Back in April, the City of Charleston fire boat crashed into a buoy as it was responding to a May Day call from a Naval boat that also crashed that night.

While the Charleston Fire Chief said the pilot was up to date on the training, she said some of the safeguards, including dewatering equipment were not on board.

"We try to put safeguards in place and it turns out that we did not have potentially all the safeguards in place that we should have," Chief Karen Brack said.

News 2 asked why the boat would be put into the water without proper equipment, and the answer from the Chief came down to money.

"Part of that grant is still out, and we are trying to obtain additional equipment with the grant," she said. "It's a piece of equipment that is still out there and hopefully will have soon."

The grant Brack is referring to is the money that went into funding the $850,000 dollar rescue boat that is now docked in Charleston with gashes around the bow of the boat. Marine 101 as it is officially known as was in service for less than a year and was involved in two water rescues.
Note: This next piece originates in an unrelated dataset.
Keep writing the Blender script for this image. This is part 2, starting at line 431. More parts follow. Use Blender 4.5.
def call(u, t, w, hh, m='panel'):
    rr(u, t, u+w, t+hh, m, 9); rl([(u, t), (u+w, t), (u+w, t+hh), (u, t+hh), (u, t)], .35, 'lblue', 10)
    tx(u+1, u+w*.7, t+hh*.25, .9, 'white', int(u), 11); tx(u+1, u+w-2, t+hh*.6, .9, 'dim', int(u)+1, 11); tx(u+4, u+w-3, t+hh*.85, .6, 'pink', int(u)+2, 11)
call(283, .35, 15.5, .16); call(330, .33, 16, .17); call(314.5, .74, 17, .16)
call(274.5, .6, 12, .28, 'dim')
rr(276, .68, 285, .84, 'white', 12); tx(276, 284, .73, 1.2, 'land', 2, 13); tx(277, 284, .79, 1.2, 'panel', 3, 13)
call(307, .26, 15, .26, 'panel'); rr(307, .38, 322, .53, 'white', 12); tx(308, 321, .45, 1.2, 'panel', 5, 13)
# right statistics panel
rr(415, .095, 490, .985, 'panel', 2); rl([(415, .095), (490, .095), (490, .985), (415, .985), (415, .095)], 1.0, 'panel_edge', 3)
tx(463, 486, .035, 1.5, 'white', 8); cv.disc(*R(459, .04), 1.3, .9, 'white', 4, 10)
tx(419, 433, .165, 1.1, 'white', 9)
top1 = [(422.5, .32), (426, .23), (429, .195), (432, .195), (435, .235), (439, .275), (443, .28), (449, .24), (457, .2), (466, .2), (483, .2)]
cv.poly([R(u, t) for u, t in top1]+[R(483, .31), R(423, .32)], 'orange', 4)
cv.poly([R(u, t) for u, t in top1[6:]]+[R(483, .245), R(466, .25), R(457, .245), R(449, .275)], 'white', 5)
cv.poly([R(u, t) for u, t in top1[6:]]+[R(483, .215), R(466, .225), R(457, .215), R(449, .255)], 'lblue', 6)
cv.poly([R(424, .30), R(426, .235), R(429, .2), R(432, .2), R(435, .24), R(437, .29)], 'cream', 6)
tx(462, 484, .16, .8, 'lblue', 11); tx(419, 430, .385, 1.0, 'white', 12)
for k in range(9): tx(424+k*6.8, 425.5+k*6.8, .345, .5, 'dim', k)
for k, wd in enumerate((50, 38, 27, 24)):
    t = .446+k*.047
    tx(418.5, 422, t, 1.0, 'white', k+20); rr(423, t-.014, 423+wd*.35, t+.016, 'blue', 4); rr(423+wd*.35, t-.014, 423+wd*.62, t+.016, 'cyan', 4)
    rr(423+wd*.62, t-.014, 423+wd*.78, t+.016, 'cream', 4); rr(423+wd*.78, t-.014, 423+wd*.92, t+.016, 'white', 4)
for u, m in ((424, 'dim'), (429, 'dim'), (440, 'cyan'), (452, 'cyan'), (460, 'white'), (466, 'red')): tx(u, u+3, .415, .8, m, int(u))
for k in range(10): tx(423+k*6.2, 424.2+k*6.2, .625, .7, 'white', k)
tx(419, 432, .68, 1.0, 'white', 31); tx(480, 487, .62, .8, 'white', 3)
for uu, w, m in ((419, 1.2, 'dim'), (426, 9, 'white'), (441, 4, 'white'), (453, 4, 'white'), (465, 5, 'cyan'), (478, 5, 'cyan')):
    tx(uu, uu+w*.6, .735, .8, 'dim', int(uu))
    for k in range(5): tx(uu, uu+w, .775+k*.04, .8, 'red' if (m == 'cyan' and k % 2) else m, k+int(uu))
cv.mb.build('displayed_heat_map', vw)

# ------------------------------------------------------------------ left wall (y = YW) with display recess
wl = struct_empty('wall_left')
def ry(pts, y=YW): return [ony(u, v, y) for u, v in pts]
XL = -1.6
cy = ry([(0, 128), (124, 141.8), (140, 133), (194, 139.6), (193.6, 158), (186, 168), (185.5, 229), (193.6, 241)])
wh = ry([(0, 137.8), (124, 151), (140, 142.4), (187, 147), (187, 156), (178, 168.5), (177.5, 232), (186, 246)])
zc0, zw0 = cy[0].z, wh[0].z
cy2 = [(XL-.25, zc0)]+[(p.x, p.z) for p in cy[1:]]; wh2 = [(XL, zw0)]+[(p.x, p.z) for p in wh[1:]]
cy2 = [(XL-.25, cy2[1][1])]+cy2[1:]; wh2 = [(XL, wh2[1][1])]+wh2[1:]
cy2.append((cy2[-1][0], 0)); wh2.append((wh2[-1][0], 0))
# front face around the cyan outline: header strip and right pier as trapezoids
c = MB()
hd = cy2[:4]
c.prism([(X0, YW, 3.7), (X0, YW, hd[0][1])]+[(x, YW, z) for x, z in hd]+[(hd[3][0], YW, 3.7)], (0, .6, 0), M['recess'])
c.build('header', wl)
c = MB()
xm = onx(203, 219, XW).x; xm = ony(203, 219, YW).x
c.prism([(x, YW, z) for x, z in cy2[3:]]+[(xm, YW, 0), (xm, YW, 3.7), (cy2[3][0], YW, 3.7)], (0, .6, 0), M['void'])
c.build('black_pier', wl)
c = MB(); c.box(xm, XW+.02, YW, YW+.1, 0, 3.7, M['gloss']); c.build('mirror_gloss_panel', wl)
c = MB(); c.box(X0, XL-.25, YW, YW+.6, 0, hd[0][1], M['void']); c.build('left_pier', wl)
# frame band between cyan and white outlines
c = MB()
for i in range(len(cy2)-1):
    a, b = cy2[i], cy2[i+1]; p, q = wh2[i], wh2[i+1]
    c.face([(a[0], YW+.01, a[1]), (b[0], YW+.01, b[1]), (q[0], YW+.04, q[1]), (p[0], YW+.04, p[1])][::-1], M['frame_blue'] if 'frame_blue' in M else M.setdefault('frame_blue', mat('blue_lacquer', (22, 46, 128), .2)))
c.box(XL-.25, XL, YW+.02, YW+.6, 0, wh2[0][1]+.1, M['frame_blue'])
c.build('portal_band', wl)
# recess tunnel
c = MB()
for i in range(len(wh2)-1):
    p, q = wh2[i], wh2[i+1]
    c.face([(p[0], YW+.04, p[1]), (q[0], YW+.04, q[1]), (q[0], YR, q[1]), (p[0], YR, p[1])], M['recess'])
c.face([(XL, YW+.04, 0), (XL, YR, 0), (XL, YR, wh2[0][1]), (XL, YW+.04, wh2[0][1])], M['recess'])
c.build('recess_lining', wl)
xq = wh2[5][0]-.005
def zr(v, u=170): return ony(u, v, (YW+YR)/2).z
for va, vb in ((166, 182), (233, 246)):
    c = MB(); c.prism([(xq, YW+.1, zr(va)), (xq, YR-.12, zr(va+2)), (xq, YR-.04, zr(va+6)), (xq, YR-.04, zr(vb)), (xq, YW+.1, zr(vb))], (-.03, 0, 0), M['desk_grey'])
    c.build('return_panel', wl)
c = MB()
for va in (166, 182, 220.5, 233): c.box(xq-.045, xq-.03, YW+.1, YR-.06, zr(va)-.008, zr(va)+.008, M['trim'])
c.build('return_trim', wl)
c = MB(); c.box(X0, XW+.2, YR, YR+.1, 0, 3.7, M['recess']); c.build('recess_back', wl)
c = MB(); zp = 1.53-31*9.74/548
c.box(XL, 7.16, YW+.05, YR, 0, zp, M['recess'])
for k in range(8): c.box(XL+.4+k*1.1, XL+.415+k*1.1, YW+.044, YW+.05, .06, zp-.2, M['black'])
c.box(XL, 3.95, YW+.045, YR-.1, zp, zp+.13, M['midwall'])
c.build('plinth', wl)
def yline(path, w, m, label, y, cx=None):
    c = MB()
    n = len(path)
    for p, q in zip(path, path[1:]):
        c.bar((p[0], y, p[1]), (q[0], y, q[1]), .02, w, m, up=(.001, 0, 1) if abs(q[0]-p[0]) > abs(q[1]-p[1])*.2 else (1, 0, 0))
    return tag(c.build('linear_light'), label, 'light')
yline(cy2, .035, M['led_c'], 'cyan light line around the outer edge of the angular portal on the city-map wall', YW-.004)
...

It is named the Louis Behrens fireboat in honor of the long-serving fire Chief.

There are questions still remaining about what other pieces of equipment were missing on the boat, but the Chief and Coast Guard officials tell News 2 they cannot comment more on the investigation since it is still on going. What they were able to say is that the training program will likely be changing.

"We've been discussing how to improve the process and put forth certifications and qualifications for anybody that is on a response vehicle in the harbor or anybody in the Charleston region that's on a response vehicle," Brack said.

The training program would include all departments around the Charleston area, including the Cities of Charleston and North Charleston as well as the County of Charleston. It will feature assessment teams who not only train the crews on safety measures, but also assess them throughout the year. Brack said she wants the new training model to set a national standard for water safety.

There is no word Tuesday night when the boat will be back in the water or how much money it will cost to repair it. Coast Guard officials tell News 2 it will take up to six months to complete the investigation.